Methane

 What About Methane Especially from Agriculture?

Abstract

Methane is nothing like as potent a greenhouse gas problem as carbon dioxide and the majority is being emitted by fossil fuel extraction and consumption, and so will be controlled when carbon extraction is controlled. Agricultural methane is an increasing but minor player. But methane's impact is being underrepresented by using its half-life to spread its greenhouse warming potential over 20 or 100 years.

A growing problem

There has been a lot of discussion in the press and on social media about the amount of methane emitted from agriculture, especially from cattle. Maybe we all need to change to a vegan diet to stop climate change?

The latest IPCC report AR6 shows that methane is a significant factor, so large a factor that I was shocked.

Detail from Assessed contributions to observed warming in 2010–2019 relative to 1850–1900


This is the full diagram from IPCC AR6 - Climate Change 2021 - The Physical Science Basis - Summary for Policymakers

Figure SPM.2: Assessed contributions to observed warming in 2010–2019 relative to 1850–1900.

Note that the AR6 Press Conference did not drill down to the detail of CO₂ and methane, but only displayed the left half of the above diagram.

AR6 Press Conference Slide

When I looked at the data it didn't seem that methane emissions had changed that much over the last few decades since 1990.
 

Note: The source data methane (CH₄) emissions are measured in tonnes of carbon dioxide equivalents (CO₂e) based on a 100-year global warming potential value but displayed as (GtCO₂e) to match graphs on other pages in this blog.

I next looked at how methane emissions have changed in the above graph since 1990 to find out where the threats to climate from methane sources are.


Clearly fugitive emissions are increasing most. Note that fugitive emissions are the methane that escapes during the process of drilling, extracting and transporting natural gas. Combined with 'Other Fuel Combustion' this increase is more than twice as large as that from Agriculture.

So how does methane compare with carbon dioxide in importance - the data doesn't make sense. I was expecting methane to be less than carbon dioxide, but this shows methane emissions as only about 1% of CO₂. I thought that CO₂ equivalence (CO₂e) made them comparable, and the IPCC radiative forcing diagram at the top of this page would put their effects in the same order of magnitude.


Crosschecking from other sources (this is from globalmethane.org) even when methane emissions are sliced in a different way, fossil fuels are still by way the most significant, both in size and rate of increase.

Returning to the data on measured concentrations of methane and carbon dioxide over time shows how carbon dioxide is by far the most significate gas, both because of it's abundance and rapid increase.

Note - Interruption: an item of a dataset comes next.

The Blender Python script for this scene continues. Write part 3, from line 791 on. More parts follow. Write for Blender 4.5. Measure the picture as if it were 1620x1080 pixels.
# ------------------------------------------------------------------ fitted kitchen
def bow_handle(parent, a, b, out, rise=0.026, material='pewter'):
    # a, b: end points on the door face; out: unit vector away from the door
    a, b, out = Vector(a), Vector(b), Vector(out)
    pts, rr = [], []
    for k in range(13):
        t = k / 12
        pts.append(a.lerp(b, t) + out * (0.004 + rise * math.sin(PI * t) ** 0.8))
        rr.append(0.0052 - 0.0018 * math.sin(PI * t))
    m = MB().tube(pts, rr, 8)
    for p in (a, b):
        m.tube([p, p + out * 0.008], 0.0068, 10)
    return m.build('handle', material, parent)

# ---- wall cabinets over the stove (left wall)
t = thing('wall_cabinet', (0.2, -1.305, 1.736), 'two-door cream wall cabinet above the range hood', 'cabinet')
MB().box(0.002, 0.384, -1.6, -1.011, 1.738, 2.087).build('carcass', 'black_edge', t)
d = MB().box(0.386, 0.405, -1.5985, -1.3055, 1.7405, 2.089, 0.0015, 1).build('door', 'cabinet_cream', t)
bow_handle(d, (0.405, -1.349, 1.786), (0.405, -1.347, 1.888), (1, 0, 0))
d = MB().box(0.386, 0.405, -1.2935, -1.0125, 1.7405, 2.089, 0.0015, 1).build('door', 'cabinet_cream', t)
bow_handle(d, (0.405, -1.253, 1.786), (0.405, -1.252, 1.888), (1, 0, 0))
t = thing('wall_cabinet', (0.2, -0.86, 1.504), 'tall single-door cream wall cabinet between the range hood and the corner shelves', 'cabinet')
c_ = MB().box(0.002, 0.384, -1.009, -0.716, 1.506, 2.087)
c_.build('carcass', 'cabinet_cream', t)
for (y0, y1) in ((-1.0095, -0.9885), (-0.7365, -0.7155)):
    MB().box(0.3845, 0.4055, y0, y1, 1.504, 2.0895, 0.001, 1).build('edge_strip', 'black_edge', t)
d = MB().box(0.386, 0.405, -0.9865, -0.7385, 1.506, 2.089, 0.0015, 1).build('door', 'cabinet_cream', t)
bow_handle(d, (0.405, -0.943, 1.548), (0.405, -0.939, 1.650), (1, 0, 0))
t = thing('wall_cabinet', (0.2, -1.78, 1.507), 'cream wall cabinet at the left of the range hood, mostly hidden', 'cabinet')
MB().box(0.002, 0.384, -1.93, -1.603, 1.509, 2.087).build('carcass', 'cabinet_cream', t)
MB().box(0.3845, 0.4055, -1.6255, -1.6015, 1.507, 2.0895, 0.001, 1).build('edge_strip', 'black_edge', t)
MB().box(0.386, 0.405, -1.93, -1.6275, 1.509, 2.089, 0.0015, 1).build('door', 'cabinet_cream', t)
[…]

Another important comparison is between methane changes actually measured in the atmosphere and estimated methane emissions. 

Clearly most of the emitted methane is being either sequestered or converted to carbon dioxide.

Radiative Forcing

This is the difference between 1750 and now. So the measure of what humans and the industrial revolution have made happen.

Every year the NOAA issue the graph above. The data can also be shown as below.


I think this shows more clearly that methane is less of a problem than CO₂.